Kirsten Gillibrand Drops Out Of 2020 Presidential Race

August 29, 2019 by Dan McCue
Kirsten Gillibrand Drops Out Of 2020 Presidential Race

WASHINGTON – Sen. Kirsten Gillibrand, D-N.Y., dropped out of the 2020 presidential race Wednesday, after having failed to make the stage for the third Democratic candidate debate.

Gillibrand, who positioned herself as a progressive and strong advocate for women’s issues, has suffered from a lack of enthusiasm from donors and the public since kicking her campaign off in March.

In leaving the race, she said she will support whoever the nominee is, “and I will do whatever it takes to beat Trump.”

In retrospect, it seems Gillibrand was a victim of her own past success. In 2006, she won a seat in the U.S. House of Representatives flipping a Republican district by positioning herself as a fiscally-conservative Democrat who supported the 2nd Amendment and opposed amnesty for illegal immigrants.

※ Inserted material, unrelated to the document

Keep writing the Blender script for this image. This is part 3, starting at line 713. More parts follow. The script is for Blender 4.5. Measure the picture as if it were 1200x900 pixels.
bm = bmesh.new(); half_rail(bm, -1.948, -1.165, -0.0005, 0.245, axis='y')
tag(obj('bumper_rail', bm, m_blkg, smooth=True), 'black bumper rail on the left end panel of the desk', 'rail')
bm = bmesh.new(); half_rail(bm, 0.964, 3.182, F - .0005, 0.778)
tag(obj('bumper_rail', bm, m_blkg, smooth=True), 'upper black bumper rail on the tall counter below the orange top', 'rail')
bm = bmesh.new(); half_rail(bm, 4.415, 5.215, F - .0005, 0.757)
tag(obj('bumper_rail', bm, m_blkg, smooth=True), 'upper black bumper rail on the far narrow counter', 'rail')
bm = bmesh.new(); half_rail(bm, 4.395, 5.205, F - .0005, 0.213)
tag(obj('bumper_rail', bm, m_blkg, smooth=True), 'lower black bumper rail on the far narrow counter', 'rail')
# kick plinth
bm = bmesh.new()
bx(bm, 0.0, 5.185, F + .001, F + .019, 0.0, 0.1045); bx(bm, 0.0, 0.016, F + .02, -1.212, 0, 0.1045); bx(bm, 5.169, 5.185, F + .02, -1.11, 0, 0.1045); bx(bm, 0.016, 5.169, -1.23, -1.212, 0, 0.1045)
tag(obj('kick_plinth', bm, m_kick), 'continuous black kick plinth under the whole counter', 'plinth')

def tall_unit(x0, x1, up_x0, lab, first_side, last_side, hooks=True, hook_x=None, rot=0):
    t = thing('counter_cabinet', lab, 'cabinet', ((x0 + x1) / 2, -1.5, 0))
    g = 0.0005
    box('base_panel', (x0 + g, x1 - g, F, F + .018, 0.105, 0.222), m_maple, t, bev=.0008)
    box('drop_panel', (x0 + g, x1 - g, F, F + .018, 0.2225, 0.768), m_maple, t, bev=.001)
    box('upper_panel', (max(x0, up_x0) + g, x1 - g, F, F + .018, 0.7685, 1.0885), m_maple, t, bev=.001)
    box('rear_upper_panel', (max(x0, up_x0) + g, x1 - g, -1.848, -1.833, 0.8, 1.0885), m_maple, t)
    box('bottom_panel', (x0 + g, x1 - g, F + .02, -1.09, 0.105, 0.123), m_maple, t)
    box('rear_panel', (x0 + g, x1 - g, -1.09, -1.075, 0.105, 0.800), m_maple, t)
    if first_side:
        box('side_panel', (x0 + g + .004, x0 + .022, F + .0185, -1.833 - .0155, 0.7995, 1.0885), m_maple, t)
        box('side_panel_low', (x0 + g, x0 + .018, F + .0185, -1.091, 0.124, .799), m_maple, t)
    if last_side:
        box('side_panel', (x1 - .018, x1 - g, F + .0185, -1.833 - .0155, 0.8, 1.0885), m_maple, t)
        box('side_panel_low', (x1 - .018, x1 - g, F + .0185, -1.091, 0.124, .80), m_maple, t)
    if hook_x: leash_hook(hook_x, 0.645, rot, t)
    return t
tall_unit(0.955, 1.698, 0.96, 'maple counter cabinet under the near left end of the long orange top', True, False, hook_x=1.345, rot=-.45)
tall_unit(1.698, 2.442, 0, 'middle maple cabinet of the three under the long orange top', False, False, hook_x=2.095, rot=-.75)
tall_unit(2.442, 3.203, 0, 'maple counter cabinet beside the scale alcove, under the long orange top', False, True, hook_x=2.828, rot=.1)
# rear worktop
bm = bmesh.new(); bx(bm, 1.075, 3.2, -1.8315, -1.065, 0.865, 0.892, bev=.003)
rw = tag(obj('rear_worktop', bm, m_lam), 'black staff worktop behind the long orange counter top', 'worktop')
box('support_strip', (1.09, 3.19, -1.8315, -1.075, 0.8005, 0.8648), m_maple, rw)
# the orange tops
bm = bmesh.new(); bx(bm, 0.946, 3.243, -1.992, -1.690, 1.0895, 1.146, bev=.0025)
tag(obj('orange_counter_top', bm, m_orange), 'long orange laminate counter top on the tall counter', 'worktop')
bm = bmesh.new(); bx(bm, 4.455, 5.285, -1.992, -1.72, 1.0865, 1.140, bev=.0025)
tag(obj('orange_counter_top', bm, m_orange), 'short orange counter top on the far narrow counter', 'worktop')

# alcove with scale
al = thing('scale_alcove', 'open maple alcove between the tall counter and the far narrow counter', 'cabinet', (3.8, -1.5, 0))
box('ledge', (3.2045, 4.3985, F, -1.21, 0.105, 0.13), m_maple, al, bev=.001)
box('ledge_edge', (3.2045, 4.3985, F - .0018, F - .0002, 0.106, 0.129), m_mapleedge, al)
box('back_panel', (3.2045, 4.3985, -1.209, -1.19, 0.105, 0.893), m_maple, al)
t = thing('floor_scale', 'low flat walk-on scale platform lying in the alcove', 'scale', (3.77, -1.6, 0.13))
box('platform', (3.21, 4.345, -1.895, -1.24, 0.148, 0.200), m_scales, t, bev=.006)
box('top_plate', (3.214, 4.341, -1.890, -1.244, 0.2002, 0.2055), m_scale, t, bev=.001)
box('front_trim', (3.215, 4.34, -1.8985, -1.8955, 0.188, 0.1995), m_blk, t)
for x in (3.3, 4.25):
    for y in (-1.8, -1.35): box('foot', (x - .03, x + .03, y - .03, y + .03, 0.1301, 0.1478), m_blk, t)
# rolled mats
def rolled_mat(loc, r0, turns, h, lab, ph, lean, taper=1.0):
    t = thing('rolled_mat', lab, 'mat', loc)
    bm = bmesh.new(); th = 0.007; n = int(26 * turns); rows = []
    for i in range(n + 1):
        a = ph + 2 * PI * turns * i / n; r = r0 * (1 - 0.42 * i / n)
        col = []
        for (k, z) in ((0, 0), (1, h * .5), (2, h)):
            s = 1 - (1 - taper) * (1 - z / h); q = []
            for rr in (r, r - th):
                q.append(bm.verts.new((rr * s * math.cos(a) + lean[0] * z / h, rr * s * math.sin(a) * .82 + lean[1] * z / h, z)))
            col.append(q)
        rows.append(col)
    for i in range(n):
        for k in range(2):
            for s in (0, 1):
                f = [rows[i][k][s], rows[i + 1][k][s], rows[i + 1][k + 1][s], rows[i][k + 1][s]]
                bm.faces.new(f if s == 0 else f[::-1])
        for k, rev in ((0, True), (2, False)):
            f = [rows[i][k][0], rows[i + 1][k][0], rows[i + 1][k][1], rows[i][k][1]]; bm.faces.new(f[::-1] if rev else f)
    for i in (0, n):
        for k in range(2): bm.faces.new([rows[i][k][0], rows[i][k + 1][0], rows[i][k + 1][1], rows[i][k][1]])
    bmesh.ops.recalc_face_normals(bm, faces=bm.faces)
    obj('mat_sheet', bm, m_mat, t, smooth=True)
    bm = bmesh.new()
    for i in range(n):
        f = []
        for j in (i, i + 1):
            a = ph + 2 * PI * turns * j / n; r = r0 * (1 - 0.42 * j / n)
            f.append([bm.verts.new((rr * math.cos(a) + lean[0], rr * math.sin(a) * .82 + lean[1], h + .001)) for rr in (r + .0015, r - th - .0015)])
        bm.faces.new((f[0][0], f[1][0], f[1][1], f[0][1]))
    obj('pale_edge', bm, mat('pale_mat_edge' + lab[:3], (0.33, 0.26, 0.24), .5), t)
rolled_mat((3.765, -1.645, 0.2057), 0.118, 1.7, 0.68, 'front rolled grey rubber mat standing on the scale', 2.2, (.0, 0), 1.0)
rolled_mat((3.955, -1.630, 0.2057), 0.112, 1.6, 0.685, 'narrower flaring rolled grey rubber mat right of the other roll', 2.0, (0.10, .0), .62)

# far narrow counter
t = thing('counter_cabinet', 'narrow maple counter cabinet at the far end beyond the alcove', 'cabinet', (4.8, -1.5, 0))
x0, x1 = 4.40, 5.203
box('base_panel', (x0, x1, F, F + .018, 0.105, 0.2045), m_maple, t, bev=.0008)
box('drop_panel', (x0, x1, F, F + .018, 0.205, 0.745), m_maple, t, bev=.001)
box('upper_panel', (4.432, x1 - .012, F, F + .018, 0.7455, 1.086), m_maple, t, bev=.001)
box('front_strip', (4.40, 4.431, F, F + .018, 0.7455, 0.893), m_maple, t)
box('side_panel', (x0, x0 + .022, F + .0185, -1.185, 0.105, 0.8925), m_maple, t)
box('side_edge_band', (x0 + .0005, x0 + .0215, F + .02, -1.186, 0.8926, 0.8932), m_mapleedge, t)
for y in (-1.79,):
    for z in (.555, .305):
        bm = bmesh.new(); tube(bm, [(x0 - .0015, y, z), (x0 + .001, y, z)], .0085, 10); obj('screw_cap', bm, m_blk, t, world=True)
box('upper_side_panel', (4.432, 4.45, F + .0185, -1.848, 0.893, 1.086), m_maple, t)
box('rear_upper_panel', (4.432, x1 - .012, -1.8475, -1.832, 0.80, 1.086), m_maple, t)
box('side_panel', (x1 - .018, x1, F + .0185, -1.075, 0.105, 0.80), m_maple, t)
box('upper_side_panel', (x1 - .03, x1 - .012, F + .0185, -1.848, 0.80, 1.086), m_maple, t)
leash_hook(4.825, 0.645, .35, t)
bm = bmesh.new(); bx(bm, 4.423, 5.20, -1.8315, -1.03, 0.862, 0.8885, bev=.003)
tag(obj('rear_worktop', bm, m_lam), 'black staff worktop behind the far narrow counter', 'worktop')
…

Following Senator Hillary Clinton’s appointment as Secretary of State in 2009, N.Y. Gov. David Paterson selected Gillibrand to fill Clinton’s vacated Senate seat. Gillibrand won a special election in 2010 to keep the seat, and was re-elected to full terms in 2012 and 2018.

Gillibrand pointed to her House race as proof she could garner bipartisan support in the presidential election, but in doing so she said she was “embarrassed” by many of her early positions.

Gillibrand garnered national attention when she became the first Democrat in the Senate to call on former Minnesota Sen. Al Franken to step down amid allegations of sexual misconduct from multiple women.

More than two dozen Senate Democrats followed suit, and Franken quickly vacated his seat while denying most of the allegations against him.

As a candidate, she hewed to the progressive side of the spectrum, which in the Senate she voted against more of President Donald Trump’s nominees than any other Democrat.

In announcing her candidacy, Gillibrand said, “I’m going to run for president of the United States because as a young mom, I’m going to fight for other people’s kids as hard as I would fight for my own.”

But her announcement may have been the highpoint of her campaign. Over the course of her five month campaign, she managed to raise only $5.3 million from donors, and polls showed her consistently below 2% in support from likely 2020 voters.